The South Bank is set for a serious glow-up this evening as the fashion world descends on SE1 for Gucci’s latest show at Tate Modern. Fashion editors are used to being whisked off to glamorous, far-flung locations for May’s round of cruise shows. These have become a spin-off marketing industry as luxury players vie for the biggest spending EIP clients (extremely important, not just very) and the attention of social media users. Do pluck your tiny violin for the poor London-based souls who were hoping for an injection of Avios points: previous shows have seen them jet off to Seoul and southern Italy. This season, Southwark will have to do.
The luxury world has a bit of a Cool Britannia crush right now. Gucci is following Chanel, which showed in Manchester’s Northern Quarter in December; in June, Dior is taking over Perthshire for its Drummond Castle show, hosting guests at Gleneagles Hotel. The Italian giant — now led by Sabato De Sarno, marking his first year as creative director at the house — has form in the capital. The legend goes that founder Guccio Gucci worked as a porter at The Savoy and it was heaving the guests’ luggage around that gave him the idea to create his own leather house. Fittingly, Gucci will host a pre-show cocktail party at the hotel tonight.
In 2016, De Sarno’s decadent predecessor Alessandro Michele (a committed Anglophile, with an admirable affection for Charleston and Chatsworth) raised eyebrows with his grand show in Westminster Abbey’s cloisters. “Selling our soul for a pair of trousers,” quipped the Reverend Peter Owen Jones at the time. Tate Modern is admittedly a less opulent location — and there has been some eye-rolling. Philip Green’s Topshop used to show there, as have Harris Reed and Christopher Kane. But event producers understand that finding a suitable venue in the capital to fit the 600 guests Gucci has invited — including locals Kate Moss and Little Simz — is no mean feat. That’s why Burberry erects a giant tent each season.
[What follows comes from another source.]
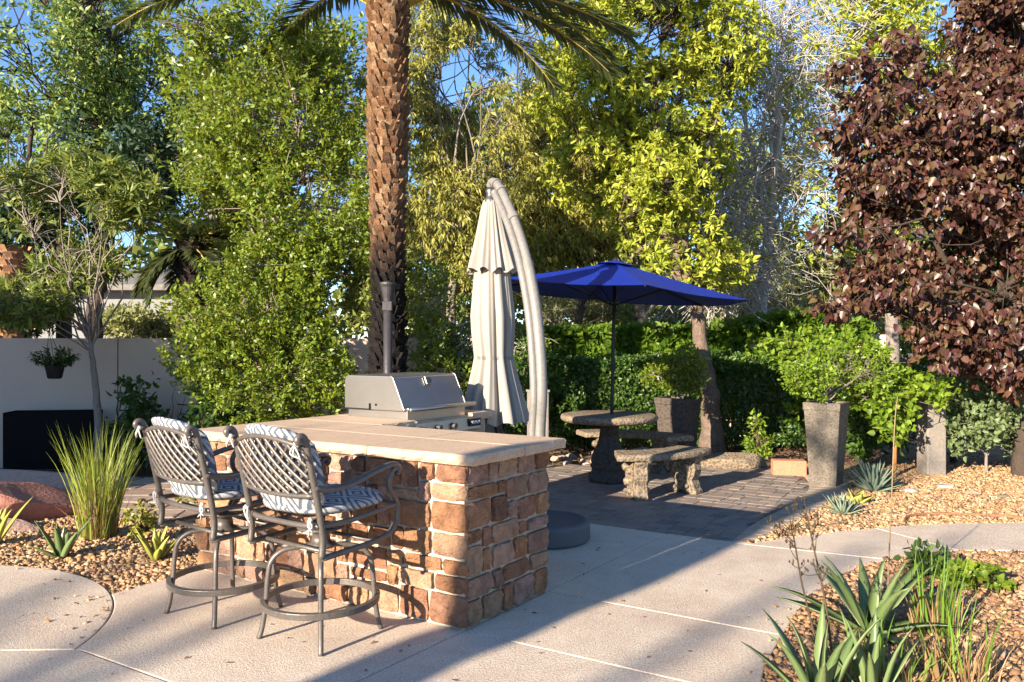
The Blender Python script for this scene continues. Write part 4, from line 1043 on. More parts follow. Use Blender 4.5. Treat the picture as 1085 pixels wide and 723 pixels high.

The show also serves as the opening to a cultural partnership between Gucci and the Tate. The luxury brand is sponsoring autumn’s Electric Dreams exhibition and has committed to a three-year partnership supporting Tate’s work with young creatives. It fits with fashion’s current lean into an egalitarian, modernist mood — despite its ever-rising pricing and courting of the 0.001 per cent. Both Roksanda and Bottega Veneta took inspiration from Le Corbusier’s Cabanon retreat.
At the beginning of May, Chanel showed its latest cruise collection in Marseille on the rooftop of Le Corbusier’s post-war social housing project Unité d’Habitation — the Riviera’s answer to the Barbican, if you will. It’s the global downturn represented in venue if not perhaps in spirit — call it poverty porn or “derelicte” — as luxury fashion still keeps flogging £5,000 handbags to those uppermost in the echelons of high net worth.
Gucci showing here is all good and glossy PR for this city, but it does highlight something rather awkward for our homegrown style stars. Aside from Burberry, none of our other major British brands show in London any more. For its 40th anniversary London Fashion Week didn’t have Vivienne Westwood (now helmed by the late designer’s husband Andreas Kronthaler), Paul Smith, Alexander McQueen, Victoria Beckham or Stella McCartney, who have all decamped to Paris for its haute glitz and high-fashion positioning. Gucci has come here for cultural grit and cool; all our lot want is European polish (and customers).
It has ever been thus — our fashion industry is so beleaguered and overlooked that the Government still won’t ditch the VAT tourist tax. That was cited last week as the reason for redundancies at Selfridges and a new report from Global Blue shows that tourists have switched their spending to Paris and Milan. But given the lack of support and investment in the fashion industry — instead of investing in local manufacturing and skill, Britain is chasing Shein’s foreign fast fashion IPO — it’s no wonder our top talent has exported itself. Viva Gucci.